Let me paint you a picture of what a kinder, safer, and more equitable world might look like.

We’re so sorry. Take as much time as you need. Please do not worry about a thing, we’ll handle it. Reach out to us when you’re ready.

Especially if you are a business owner, executive, or manager, you may be wondering what “take as much time as you need” really means. Will this leave be paid or unpaid leave? What if it’s a year? What if people start abusing it because they’re lazy and don’t want to work? Etc., etc., etc.

Allow me to reframe…

That we should have to ask these questions is absurd because companies should not be the ones with the power to determine whether or not people have what they need to survive in the first place. They should not be in any position to flex any power or authority over someone, especially in their most vulnerable time, by compelling people to return to work for fear of being homeless, hungry, or without healthcare.
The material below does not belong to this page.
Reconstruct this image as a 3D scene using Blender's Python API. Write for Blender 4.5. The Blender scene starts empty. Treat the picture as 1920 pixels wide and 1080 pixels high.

There is simply no good argument for it that is kind, safe, equitable, compassionate, empathetic, or human.

No one should be in a position where experiencing the ubiquitous and very real human emotions of grief and loss are a threat to their survival. Every single human being deserves the right to grieve for as long or as short as they need, and it should be irrelevant to whether or not they’re entitled to continue living.

Therefore, the answer is this…

We need to shuffle the deck before it’s too late. We’re letting businesses determine whether we can experience the full range of human emotions, afford housing or not, or will have a habitable planet or not. So far, their answers to all of those questions are determined by a profit motive. We have to put humans back at the top and let businesses serve our interests instead of the other way around.

I’m talking about structural change. It’s time we all did our part to get there. You can start with how you handle the people on your team who are mourning, sick, or struggling. Ditch the policy and start acting like a human.

Afterword

I have to state for the record that my team and my clients have been 100% amazing throughout this entire ordeal and I have felt precisely zero pressure from anyone. I also have my own circumstances that afford me some additional freedom and flexibility. I am privileged across a multitude of dimensions and I take none of it for granted.

These privileges have only further entrenched me in the view that everyone should have the freedom to grieve, in whatever way and on whatever timeline they need.

Anyone who says otherwise has something to gain or profit from your suffering.